I'm sure you know this already, so please forgive me for cranking out cliches. But in a marriage sometimes we find ourselves in a position we don't like all that much...but when we think about the steps we have to take to get out of that position and make things better it sometimes feels like a lot of work!

Add to that the fact that you have this big move coming up and it's hardly surprising that you feel a little overwhelmed.

It's interesting that you and your husband have discussed swinging. I know different people have different ideas about how extreme a given fetish is, but I would think that swinging is a pretty extreme form of kink purely because of the risk it creates for a marriage, or a long term relationship.

In other words he's already accepted the idea of a fairly extreme form of kink, and that suggests to me that, as long as you take these ideas slowly (which I know you understand from what you've written), it should be possible to expand his "kink horizons" without freaking him out.


Here is an idea for you...it might not be appropriate but let me just put it out there.


Hubbie wants to be dominated, and you say he has a porn stash. That means he jerks off (we all do :) ).

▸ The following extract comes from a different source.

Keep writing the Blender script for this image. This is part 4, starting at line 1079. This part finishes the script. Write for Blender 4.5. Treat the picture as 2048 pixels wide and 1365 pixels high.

So...invest in an inexpensive male chastity device, like the CB3000. you "confront him" about his masturbation habits, and his porn. You tell him you're going to put a stop to it. Tell him he needs to accept being locked in chastity so he can't "cheat" on you.

If he buys into that idea make sure you tease him a lot until a "goal day". Choose a Saturday evening when you can spend some quality time together. Up till now you have worn his chastity key around your neck where he can see it - which is part of the tease. But tonight it's gone...because you've hidden it somewhere.

You tell him that to get the key he needs to "beat it out of you". Give him some notes to provide ideas for your "torture". Keep it really mild. Ice cubes, nipple clamps, maybe some light CP with a school ruler...that kind of thing.

Tell him that if he doesn't act like a convincing Dom he'll never get the key.

Hopefully by the time you decide to unlock him you'll both be so turned on it won't matter who's the Dom or sub :)


Like I say, it's a bit of a long shot, but I thought I might as well suggest it.


Cheers,
Stanley


PS. I agree on the latex thing. I love seeing women in latex, but the smell makes me feel queasy :) Before I was in a stable relationship I had a real problem with condoms because the smell made me lose my erection.